The metrics we gathered during these tests were instrumental in fine-tuning our Vespa deployment. We identified the optimal configuration, adjusted our ranking algorithms to improve result relevance, and ensured our search platform could scale efficiently as our data and query volumes continue to grow. This proactive approach to monitoring and performance testing has been key to the success of our migration, ensuring that we can deliver fast, reliable, and relevant search results to our users.
Vespa team
The Vespa team deserves high praise for their exceptional contributions and unwavering commitment to the open-source community. Their dedication to developing Vespa (with its origins in Norway) stands as a testament to their expertise and the collaborative spirit that drives innovation. The team’s pragmatic approach to problem-solving, combined with their genuine willingness to offer support – particularly through their active presence on Slack and GitHub – has made Vespa the most innovative and fully-featured search engine and vector database. The Vespa team’s contributions and their dedication to fostering a community built on collaboration and shared success are truly invaluable.
Future
Today, we have 21 unique Vespa deployments across a diverse range of use cases, from item search and image retrieval to search suggestions, all provided by the Search Platform team. As we continue to refine and expand Vespa’s capabilities, our focus remains on enhancing the performance, scalability, and flexibility of our deployments to meet the evolving needs of our users.
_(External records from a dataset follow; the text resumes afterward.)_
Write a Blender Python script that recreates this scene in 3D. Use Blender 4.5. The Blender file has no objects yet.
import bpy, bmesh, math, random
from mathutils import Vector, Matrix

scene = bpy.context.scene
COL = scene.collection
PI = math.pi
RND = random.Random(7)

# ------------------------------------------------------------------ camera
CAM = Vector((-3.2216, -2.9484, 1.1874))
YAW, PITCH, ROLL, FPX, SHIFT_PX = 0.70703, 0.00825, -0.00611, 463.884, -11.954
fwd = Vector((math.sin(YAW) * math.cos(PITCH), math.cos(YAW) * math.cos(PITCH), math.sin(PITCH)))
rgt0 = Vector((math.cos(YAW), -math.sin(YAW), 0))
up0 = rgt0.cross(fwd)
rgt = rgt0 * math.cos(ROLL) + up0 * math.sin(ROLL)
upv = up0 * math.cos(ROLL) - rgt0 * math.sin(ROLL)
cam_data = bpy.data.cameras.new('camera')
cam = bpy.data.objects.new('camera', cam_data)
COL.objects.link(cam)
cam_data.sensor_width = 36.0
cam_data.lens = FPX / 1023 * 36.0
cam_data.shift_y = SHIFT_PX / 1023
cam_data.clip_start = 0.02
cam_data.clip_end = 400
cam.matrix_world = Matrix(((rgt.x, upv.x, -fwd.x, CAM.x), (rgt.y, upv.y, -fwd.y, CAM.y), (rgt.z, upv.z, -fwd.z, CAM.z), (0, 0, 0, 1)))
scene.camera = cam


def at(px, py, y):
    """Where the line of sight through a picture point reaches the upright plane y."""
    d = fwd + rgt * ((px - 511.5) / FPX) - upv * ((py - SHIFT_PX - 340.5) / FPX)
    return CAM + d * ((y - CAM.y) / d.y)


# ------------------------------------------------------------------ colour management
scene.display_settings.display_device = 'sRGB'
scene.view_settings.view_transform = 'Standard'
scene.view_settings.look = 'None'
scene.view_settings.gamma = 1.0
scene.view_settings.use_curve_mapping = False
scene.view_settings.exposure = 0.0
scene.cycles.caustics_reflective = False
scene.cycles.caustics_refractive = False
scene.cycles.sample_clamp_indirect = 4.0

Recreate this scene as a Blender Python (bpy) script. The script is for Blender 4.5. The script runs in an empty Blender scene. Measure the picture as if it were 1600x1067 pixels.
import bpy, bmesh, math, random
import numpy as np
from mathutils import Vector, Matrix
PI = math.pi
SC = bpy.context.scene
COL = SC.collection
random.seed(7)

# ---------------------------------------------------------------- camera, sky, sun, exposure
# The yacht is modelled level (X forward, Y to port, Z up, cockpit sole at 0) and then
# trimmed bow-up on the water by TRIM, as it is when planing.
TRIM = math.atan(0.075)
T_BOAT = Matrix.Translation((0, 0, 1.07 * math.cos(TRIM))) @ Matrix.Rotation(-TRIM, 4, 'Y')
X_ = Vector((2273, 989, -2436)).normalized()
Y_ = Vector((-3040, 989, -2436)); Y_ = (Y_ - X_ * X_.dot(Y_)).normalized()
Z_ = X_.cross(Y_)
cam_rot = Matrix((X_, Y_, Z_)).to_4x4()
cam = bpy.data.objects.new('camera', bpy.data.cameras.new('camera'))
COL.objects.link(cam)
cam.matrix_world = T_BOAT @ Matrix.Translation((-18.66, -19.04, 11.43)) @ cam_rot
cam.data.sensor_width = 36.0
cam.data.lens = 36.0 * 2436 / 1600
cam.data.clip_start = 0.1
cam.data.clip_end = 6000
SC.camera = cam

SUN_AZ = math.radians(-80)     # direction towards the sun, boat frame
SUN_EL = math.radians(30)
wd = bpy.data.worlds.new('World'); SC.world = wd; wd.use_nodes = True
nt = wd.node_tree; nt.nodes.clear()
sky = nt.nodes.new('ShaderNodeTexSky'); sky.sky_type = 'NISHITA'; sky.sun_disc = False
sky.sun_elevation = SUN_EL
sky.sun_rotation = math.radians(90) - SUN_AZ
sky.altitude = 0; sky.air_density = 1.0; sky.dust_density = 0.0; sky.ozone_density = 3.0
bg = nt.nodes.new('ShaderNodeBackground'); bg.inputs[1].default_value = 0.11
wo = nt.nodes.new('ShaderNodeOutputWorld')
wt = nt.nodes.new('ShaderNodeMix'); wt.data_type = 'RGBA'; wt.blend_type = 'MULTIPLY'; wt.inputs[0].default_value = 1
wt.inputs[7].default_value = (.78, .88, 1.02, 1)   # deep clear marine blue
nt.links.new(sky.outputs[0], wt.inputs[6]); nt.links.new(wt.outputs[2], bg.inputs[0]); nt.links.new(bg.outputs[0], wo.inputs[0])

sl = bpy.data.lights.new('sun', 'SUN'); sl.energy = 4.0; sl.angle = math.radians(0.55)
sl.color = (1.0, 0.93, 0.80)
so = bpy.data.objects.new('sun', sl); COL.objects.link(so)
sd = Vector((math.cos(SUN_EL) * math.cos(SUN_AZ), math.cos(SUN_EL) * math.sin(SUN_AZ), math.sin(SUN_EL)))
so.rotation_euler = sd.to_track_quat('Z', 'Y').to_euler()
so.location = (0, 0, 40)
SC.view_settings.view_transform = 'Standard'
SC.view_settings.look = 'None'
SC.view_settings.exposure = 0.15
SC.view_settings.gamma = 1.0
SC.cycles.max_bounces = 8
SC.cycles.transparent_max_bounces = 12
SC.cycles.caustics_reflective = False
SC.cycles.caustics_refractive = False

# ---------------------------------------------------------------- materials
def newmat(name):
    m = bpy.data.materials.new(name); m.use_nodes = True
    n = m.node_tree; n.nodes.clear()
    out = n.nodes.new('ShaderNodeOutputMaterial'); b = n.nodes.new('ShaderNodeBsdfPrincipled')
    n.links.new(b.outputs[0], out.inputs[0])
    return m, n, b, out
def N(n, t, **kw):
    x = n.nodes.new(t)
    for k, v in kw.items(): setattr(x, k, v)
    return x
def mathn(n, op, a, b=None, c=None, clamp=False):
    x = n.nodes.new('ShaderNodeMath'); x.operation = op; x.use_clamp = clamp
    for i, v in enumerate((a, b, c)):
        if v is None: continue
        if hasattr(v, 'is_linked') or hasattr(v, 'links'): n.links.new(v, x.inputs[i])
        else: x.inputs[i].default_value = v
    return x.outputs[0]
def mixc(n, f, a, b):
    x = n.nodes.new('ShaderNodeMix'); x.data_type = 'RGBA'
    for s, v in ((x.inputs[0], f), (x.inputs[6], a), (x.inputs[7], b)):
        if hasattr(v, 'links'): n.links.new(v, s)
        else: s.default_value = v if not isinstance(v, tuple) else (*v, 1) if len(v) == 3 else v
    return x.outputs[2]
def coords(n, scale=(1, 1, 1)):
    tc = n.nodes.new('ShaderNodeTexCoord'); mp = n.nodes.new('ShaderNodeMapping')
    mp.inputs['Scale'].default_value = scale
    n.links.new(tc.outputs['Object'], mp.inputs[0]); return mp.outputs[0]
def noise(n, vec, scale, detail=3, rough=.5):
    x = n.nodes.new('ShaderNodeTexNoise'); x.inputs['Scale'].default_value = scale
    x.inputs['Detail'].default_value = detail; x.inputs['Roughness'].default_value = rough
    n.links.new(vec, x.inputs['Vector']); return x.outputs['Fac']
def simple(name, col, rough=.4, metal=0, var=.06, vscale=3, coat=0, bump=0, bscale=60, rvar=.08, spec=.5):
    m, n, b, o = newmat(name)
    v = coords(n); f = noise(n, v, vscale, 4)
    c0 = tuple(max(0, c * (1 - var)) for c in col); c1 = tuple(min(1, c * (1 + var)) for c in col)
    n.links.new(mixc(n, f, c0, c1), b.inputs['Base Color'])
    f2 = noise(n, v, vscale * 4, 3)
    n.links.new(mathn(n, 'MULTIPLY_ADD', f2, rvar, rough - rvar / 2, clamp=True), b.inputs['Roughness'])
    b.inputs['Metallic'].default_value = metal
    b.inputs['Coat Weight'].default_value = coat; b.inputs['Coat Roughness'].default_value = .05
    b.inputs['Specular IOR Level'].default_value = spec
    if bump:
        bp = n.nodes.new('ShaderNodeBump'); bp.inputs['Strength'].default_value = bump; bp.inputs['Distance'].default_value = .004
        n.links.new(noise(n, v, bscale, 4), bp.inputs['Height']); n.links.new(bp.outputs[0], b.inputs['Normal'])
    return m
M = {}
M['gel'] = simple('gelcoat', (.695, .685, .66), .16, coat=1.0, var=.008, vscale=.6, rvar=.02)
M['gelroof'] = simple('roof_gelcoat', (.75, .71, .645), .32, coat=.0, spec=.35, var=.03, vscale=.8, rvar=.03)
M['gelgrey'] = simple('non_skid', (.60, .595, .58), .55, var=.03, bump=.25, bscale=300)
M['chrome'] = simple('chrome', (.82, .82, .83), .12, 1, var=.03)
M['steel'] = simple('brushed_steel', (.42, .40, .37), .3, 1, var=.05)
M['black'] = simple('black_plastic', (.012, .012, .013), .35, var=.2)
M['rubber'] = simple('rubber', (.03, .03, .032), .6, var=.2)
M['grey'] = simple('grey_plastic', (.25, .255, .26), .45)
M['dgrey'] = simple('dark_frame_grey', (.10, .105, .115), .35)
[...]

Only a handful of features still rely on Elasticsearch, we aim to fully transition these to Vespa by the end of 2024. This transition is not just a technical migration – it’s a strategic step towards unifying our search infrastructure under one powerful platform that we can optimise and control end-to-end. By consolidating these features into Vespa, we expect improvements in efficiency, consistency, and innovation, allowing us to better support the growing demands of our customers. The future with Vespa looks bright, and we are dedicated to pushing the boundaries of what our search platform can achieve.